(AIM OF THE EXERCISE):
Count how many lines have the word "from" in them. Reply with that number by itself.

(COLLECTED MATERIAL):
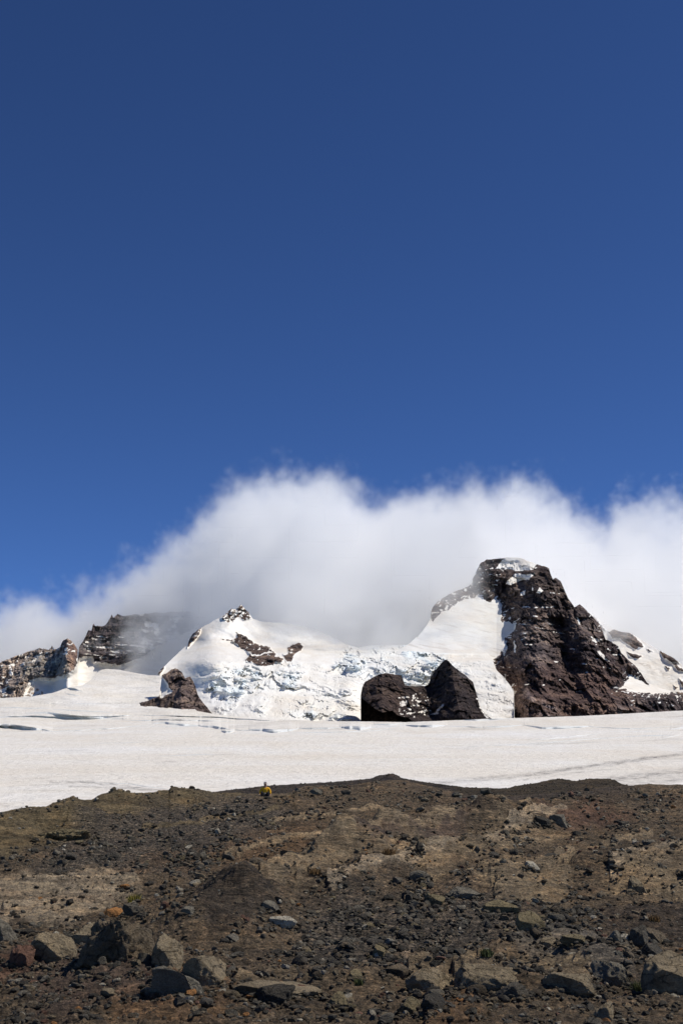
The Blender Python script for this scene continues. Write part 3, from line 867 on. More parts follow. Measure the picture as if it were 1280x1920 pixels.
# (polyline in the photo, height m, half width m)
RIDGES = [([(400, 1760), (430, 1715), (490, 1685), (600, 1650), (700, 1622), (760, 1612)], 0.75, 1.5), ([(640, 1640), (720, 1600), (840, 1570), (900, 1558)], 0.7, 1.6), ([(900, 1575), (980, 1560), (1060, 1535), (1120, 1530)], 0.8, 1.7),
          ([(620, 1690), (760, 1650), (860, 1625), (960, 1610)], 0.45, 1.1), ([(900, 1680), (1000, 1660), (1080, 1650)], 0.5, 1.5), ([(1160, 1660), (1240, 1640), (1300, 1620)], 0.6, 1.8), ([(-40, 1580), (60, 1560), (140, 1555)], 0.7, 1.8),
          ([(10, 1530), (130, 1506), (230, 1492)], 0.35, 2.0), ([(180, 1510), (330, 1490), (380, 1492)], 0.4, 1.8), ([(0, 1680), (120, 1670), (240, 1668)], 0.30, 1.2), ([(960, 1800), (1080, 1790), (1170, 1830)], 0.35, 0.9),
          ([(620, 1880), (740, 1850), (900, 1860), (1000, 1880)], 0.20, 0.6), ([(40, 1830), (200, 1840), (330, 1880)], 0.25, 1.0), ([(540, 1500), (640, 1485), (760, 1470)], 0.4, 2.2), ([(680, 1790), (800, 1770), (880, 1745)], 0.2, 0.8)]
MOUND = (455, 1735)
TONES = {'brown': (0.118, 0.097, 0.073), 'tan': (0.245, 0.200, 0.142), 'grey': (0.096, 0.089, 0.080), 'red': (0.132, 0.086, 0.066), 'olive': (0.148, 0.123, 0.079), 'dark': (0.068, 0.058, 0.049), 'pale': (0.300, 0.257, 0.198),
         'rust': (0.146, 0.103, 0.068), 'plum': (0.110, 0.087, 0.075), 'slate': (0.168, 0.155, 0.136)}
ZONES = [('olive', [(-300, 1520), (60, 1500), (240, 1478), (400, 1474), (560, 1490), (470, 1503), (280, 1530), (160, 1590), (60, 1600), (-300, 1640)], 12, 0.1), ('grey', [(150, 1545), (300, 1515), (470, 1505), (560, 1530), (470, 1590), (380, 1650), (230, 1650), (140, 1650), (60, 1640)], 18, 0.9),
         ('pale', [(-200, 1660), (60, 1648), (210, 1645), (262, 1670), (240, 1700), (130, 1735), (40, 1730), (-200, 1740)], 8, 0.05), ('rust', [(260, 1630), (400, 1600), (560, 1560), (700, 1570), (620, 1620), (470, 1640)], 30, 0.5), ('tan', [(420, 1700), (520, 1668), (640, 1632), (720, 1610), (760, 1618), (690, 1645), (580, 1690), (480, 1710)], 7, 0.1),
         ('dark', [(380, 1745), (420, 1715), (470, 1700), (525, 1705), (530, 1735), (470, 1760), (400, 1775)], 8, 0.5), ('plum', [(620, 1640), (700, 1600), (830, 1562), (930, 1560), (840, 1600), (740, 1632)], 9, 0.2), ('tan', [(700, 1640), (820, 1610), (940, 1580), (1060, 1575), (940, 1625), (820, 1660)], 12, 0.2),
         ('red', [(1010, 1545), (1100, 1528), (1200, 1540), (1130, 1560), (1040, 1562)], 10, 0.3), ('tan', [(880, 1690), (920, 1640), (1010, 1635), (1080, 1650), (1060, 1700), (960, 1720)], 10, 0.15), ('tan', [(1130, 1690), (1160, 1640), (1280, 1620), (1400, 1640), (1400, 1690), (1240, 1690)], 12, 0.15),
         ('brown', [(1040, 1600), (1280, 1550), (1400, 1560), (1400, 1620), (1150, 1640)], 20, 0.3), ('dark', [(1120, 1770), (1130, 1720), (1200, 1700), (1400, 1695), (1400, 1790), (1240, 1780)], 10, 0.7), ('grey', [(560, 1760), (640, 1700), (880, 1690), (1000, 1740), (860, 1800), (640, 1830), (540, 1800)], 20, 0.9),
         ('slate', [(960, 1790), (1040, 1760), (1180, 1800), (1180, 1850), (1040, 1850)], 12, 0.3), ('tan', [(420, 1850), (470, 1838), (600, 1845), (620, 1865), (520, 1868)], 4, 0.05), ('red', [(-100, 1800), (60, 1790), (110, 1815), (60, 1850), (-100, 1870)], 14, 0.3), ('rust', [(200, 1860), (400, 1830), (460, 1890), (400, 1960), (200, 1960)], 25, 0.4),
         ('plum', [(60, 1815), (300, 1830), (330, 1900), (60, 1930)], 25, 0.4), ('rust', [(800, 1880), (880, 1870), (910, 1930), (800, 1950)], 8, 0.2), ('tan', [(760, 1820), (860, 1810), (1010, 1810), (1110, 1830), (1100, 1865), (770, 1865)], 8, 0.1), ('rust', [(620, 1585), (720, 1570), (740, 1600), (640, 1615)], 9, 0.3),
         ('brown', [(560, 1490), (740, 1470), (900, 1500), (760, 1520), (600, 1510)], 15, 0.5), ('dark', [(850, 1480), (1180, 1470), (1180, 1500), (860, 1510)], 10, 0.5)]


# ledges of bare tan bedrock: polyline in the photo, half width in photo pixels, tone
LEDGES = [([(430, 1706), (500, 1678), (600, 1645), (700, 1618), (770, 1606)], 7, 'tan'), ([(520, 1648), (600, 1618), (690, 1588), (760, 1572)], 5, 'tan'), ([(620, 1692), (740, 1655), (860, 1622), (960, 1600)], 6, 'pale'), ([(640, 1640), (760, 1598), (880, 1566), (990, 1548)], 6, 'tan'),
          ([(880, 1602), (980, 1570), (1060, 1545)], 5, 'pale'), ([(930, 1700), (1000, 1668), (1080, 1650)], 7, 'tan'), ([(1150, 1668), (1220, 1640), (1300, 1618)], 8, 'pale'), ([(420, 1612), (520, 1588), (600, 1575)], 4, 'tan'), ([(500, 1545), (620, 1528), (720, 1520)], 4, 'tan'),
          ([(760, 1700), (860, 1668), (930, 1650)], 4, 'tan'), ([(1040, 1620), (1120, 1590), (1220, 1570)], 5, 'tan'), ([(0, 1668), (100, 1660), (230, 1656)], 7, 'pale'), ([(10, 1705), (120, 1692), (220, 1686)], 7, 'pale'), ([(270, 1560), (400, 1540), (520, 1520)], 3, 'olive'), ([(800, 1530), (900, 1515), (1000, 1510)], 4, 'tan')]


def zone_paint(PX, PY):
    wx, wy = wobble(PX, PY, 26, 0.012, 17)
    wx2, wy2 = wobble(PX, PY, 9, 0.05, 19)
    wx, wy = wx + wx2 - PX, wy + (wy2 - PY) * 0.6
    tint = np.ones(PX.shape + (3,)) * np.array(TONES['brown'])
    grav = np.full(PX.shape, 0.55)
    for tone, poly, soft, gv in ZONES:
        m = ss(-soft, soft, sdf(wx, wy, poly)) * 0.92
        tint = tint * (1 - m[..., None]) + m[..., None] * np.array(TONES[tone])
        grav = grav * (1 - m) + gv * m
    wx, wy = wobble(PX, PY, 10, 0.03, 57)
    for line, w, tone in LEDGES:
        m = ss(1.25, 0.6, ldist(wx, wy, line) / (w * (1 + 0.5 * pn(PX * 0.03, PY * 0.03, w)))) * 0.85
        tint = tint * (1 - m[..., None]) + m[..., None] * np.array(TONES[tone]) * 1.12
        grav = grav * (1 - m) + 0.28 * m
        _f['led'] = np.maximum(_f.get('led', 0 * m), m) if line is not LEDGES[0][0] else m
    return tint, grav


_f = {}


def slope_relief(PX, PY, x, y):
    """Height added to the smooth slope, in metres, from world position."""
    keep = ss(0, 26, PY - lerp_pts(PX, NEAR_TOP))
    z = 0.28 * fbm(x * 0.10, y * 0.10, 3.0, 3) * keep
    xw = x + 0.9 * fbm(x * 0.3, y * 0.3, 2.0, 3)
    mod = (0.75 + 0.5 * fbm(x * 0.5, y * 0.5, 6.0, 3)) * (0.25 + 0.75 * keep)
    for line, h, w in RIDGES:
        z = z + 1.4 * h * np.exp(-(ldist(xw, y, world_line(line)) / w) ** 2) * mod
    mx, my = (float(v) for v in gpt(*MOUND)[:2])
    z = z + 0.95 * np.exp(-(np.hypot((x - mx), (y - my) * 0.8) / 0.85) ** 2)
    tint, grav = zone_paint(PX, PY)
    _f['tint'] = tint; _f['grav'] = grav
    bed = ss(0.45, 0.1, grav)
    z = z + 0.08 * _f['led'] * keep
    # bedrock: broken slabs with steps between them
    f1, f2, cid = worley(x * 0.9 + 0.35 * fbm(x * 0.8, y * 0.8, 1.0, 3), y * 0.55 + 0.3 * fbm(x * 0.8, y * 0.8, 5.0, 3))
    g1, g2, cid2 = worley(x * 2.6 + 0.5 * fbm(x * 2, y * 2, 1.5, 3), y * 1.7 + 31)
    slab = 0.16 * (cid - 0.5) * ss(0.0, 0.3, f2 - f1) + 0.08 * (cid2 - 0.5) * ss(0.0, 0.3, g2 - g1) - 0.035 * ss(0.12, 0.0, f2 - f1) - 0.025 * ss(0.14, 0.0, g2 - g1)
    amp = 0.35 + 0.65 * keep
    z = z + bed * slab * amp
    z = z + amp * (0.10 * fbm(x * 0.6, y * 0.6, 8.0, 4, 0.55, True) + 0.115 * fbm(x * 1.7, y * 1.4, 2.4, 5, 0.60) + 0.06 * fbm(x * 5, y * 3.5, 1.4, 4, 0.64, True))
    # folds and layers of the bedrock, running up to the right
    ca, sa = math.cos(R(40)), math.sin(R(40))
    u, v = x * ca + y * sa, -x * sa + y * ca
    v = v + 1.2 * fbm(x * 0.12, y * 0.12, 31.0, 3)
    fold = fbm(u * 0.07, v * 0.33, 41.0, 5, 0.55, True)
    lay = fbm(u * 0.22, v * 1.3, 44.0, 4, 0.6)
    fz = ss(1500, 1560, PY) * ss(150, 420, PX + 0.5 * (PY - 1600)) * (0.35 + 0.65 * bed)
    z = z + amp * fz * (0.75 * (fold - 0.3) + 0.20 * lay) + amp * bed * 0.10 * lay
    low = ss(1790, 1850, PY) * ss(460, 380, PX)
    z = z + low * 0.16 * fbm(x * 1.3, y * 1.3, 12.0, 4, 0.6, True)
    h1, h2, c3 = worley(x * 5.0, y * 4.0)
    z = z + 0.045 * np.clip(0.6 - h1, 0, 1) * (c3 > 0.3) * (0.4 + grav) * amp
    # undercut hollows
    for hx, hy, w, dep in [(348, 1503, 0.7, 0.5), (118, 1568, 1.3, 0.35), (600, 1500, 1.0, 0.3)]:
        qx, qy = (float(v) for v in gpt(hx, hy)[:2])
        z = z - dep * np.exp(-(((x - qx) / w) ** 2 + ((y - qy) / (w * 1.3)) ** 2))
    return z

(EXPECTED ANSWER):
2